Possible explanation in the linear case
Although you may very well argue that the data (the spectrograms and your detector) show evidence of extension in the bandwidth of various species with increasing vocalisation volume, there is still a possibility that the extension is not present.
Assuming that the species that are not of interest do have energy in the band of interest (the band where the frog vocalisation is most prominent, $5.5 ~ kHz - 7.2 ~ kHz$ according to your data), when their volume is increased, the spectrum will just rise in a "kind-of" linear way (this is rarely the case in my limited experience) with all frequencies rising pretty much equally.
If the energy in the band of interest exceeds the threshold of your detector (here I assume you are using some kind of energy detector) then it could be triggered providing a false positive.

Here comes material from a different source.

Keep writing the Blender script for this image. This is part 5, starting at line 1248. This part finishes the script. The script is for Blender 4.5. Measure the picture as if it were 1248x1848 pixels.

In the case of your spectrograms, it very well depends on the parameters set on the plotting algorithm. Blanking may be used for very low values, or even logarithmic scale, or non-linear logarithmic scaling (this could range from using logarithms of different bases for different value ranges, to applying scaling - like blanking - after the conversion to the logarithmic scale), or any other set of parameters that do are not appropriate for the data at hand could very well hide the energy in this band up until it starts to become significant.
This is one of the reasons I stated that, in my opinion, you should measure the interfering sounds at different volumes to see whether there is indeed energy in the band of interest irrespective of the volume or there is indeed some mechanism in the voicing of the species that results in bandwidth extension. Nevertheless, this could very well be the topic of a completely different project out of scope of the one you are working on at the moment.